%%

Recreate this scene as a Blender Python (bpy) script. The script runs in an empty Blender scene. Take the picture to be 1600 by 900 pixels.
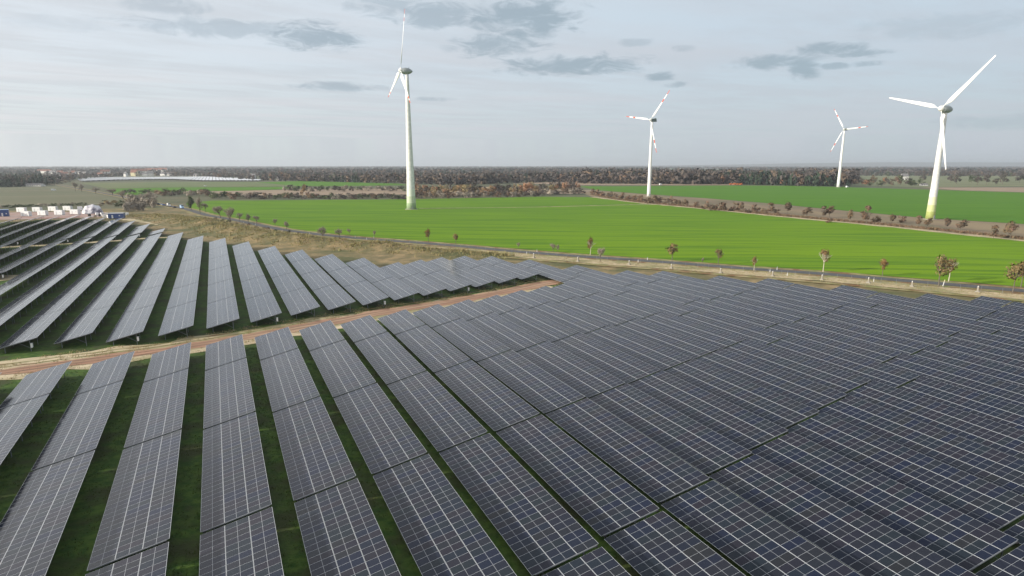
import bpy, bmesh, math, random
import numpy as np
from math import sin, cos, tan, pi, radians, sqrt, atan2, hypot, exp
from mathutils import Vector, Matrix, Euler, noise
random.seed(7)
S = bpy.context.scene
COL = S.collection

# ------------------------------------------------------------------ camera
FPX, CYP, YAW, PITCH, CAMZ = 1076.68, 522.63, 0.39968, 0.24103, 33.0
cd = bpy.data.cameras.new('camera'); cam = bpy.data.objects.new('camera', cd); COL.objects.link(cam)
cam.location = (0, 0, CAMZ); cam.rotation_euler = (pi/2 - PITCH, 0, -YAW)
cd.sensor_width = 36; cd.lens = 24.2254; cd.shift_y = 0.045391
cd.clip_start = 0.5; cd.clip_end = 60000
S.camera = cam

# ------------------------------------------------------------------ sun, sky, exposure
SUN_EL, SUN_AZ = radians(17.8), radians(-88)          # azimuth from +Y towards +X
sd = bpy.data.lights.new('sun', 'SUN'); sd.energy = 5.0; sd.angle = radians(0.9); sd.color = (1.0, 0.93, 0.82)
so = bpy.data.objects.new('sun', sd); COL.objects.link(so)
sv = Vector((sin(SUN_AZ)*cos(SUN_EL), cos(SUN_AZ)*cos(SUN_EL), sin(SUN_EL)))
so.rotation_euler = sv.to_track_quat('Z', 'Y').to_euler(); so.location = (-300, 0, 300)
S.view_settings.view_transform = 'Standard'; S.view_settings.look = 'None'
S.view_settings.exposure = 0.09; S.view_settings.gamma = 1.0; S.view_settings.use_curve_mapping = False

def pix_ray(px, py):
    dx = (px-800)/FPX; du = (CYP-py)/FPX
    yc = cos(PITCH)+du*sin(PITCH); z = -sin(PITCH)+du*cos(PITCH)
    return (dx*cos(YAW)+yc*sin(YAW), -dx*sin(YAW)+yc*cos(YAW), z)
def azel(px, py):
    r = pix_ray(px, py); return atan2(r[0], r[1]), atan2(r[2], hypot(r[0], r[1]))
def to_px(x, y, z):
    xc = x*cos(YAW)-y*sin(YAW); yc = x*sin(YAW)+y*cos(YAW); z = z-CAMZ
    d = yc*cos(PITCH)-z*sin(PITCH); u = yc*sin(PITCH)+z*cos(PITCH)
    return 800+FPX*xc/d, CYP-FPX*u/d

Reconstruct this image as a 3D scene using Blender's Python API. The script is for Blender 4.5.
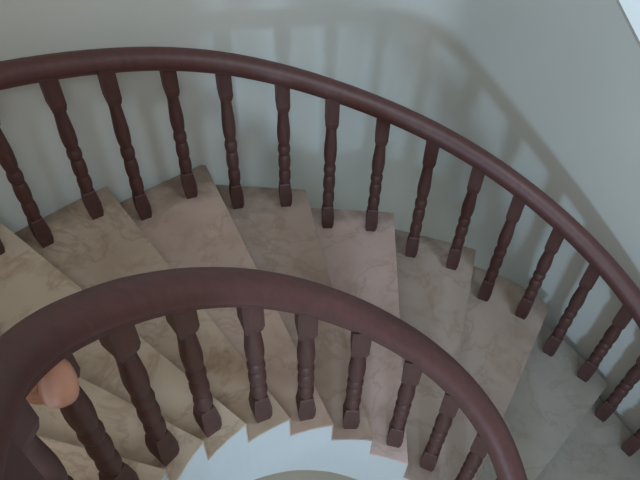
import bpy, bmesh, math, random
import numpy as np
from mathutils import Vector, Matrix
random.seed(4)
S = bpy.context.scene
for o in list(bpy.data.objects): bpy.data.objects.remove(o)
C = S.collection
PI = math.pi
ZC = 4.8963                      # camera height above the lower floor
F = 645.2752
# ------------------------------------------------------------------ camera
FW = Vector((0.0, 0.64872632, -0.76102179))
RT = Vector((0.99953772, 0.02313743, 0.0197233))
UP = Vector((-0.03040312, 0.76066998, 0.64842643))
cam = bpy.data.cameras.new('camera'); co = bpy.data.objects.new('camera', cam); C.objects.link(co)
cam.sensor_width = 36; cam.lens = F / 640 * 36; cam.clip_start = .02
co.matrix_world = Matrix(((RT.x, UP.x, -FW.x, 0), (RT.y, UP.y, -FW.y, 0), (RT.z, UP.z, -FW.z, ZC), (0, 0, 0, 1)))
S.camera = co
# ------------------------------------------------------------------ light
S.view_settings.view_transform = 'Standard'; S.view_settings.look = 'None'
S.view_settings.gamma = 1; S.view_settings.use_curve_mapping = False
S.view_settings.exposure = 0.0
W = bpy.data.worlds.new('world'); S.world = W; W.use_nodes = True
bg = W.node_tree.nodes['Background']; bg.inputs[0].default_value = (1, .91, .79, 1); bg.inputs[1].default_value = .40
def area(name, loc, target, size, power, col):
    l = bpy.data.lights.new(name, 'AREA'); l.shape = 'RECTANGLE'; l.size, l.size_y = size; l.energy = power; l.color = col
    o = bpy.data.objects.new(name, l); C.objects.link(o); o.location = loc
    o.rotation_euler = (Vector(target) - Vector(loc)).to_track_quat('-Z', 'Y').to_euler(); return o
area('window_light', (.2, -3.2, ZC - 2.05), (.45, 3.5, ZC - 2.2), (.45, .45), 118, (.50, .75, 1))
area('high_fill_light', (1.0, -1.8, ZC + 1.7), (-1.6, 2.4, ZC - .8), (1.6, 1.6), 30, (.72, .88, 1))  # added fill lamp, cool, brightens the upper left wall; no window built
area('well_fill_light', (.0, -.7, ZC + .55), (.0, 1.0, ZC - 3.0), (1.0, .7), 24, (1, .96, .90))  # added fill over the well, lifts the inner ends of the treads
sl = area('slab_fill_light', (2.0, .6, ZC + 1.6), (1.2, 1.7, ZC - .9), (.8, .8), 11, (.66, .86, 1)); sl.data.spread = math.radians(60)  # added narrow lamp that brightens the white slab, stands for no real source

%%

## Written instruction
Repeat exactly and only the lines from the start of the data above through the line that holds "S.camera = cam", inclusive. Pictures do not belong in the copy.

## Exercise result
Recreate this scene as a Blender Python (bpy) script. The script runs in an empty Blender scene. Take the picture to be 1600 by 900 pixels.
import bpy, bmesh, math, random
import numpy as np
from math import sin, cos, tan, pi, radians, sqrt, atan2, hypot, exp
from mathutils import Vector, Matrix, Euler, noise
random.seed(7)
S = bpy.context.scene
COL = S.collection

# ------------------------------------------------------------------ camera
FPX, CYP, YAW, PITCH, CAMZ = 1076.68, 522.63, 0.39968, 0.24103, 33.0
cd = bpy.data.cameras.new('camera'); cam = bpy.data.objects.new('camera', cd); COL.objects.link(cam)
cam.location = (0, 0, CAMZ); cam.rotation_euler = (pi/2 - PITCH, 0, -YAW)
cd.sensor_width = 36; cd.lens = 24.2254; cd.shift_y = 0.045391
cd.clip_start = 0.5; cd.clip_end = 60000
S.camera = cam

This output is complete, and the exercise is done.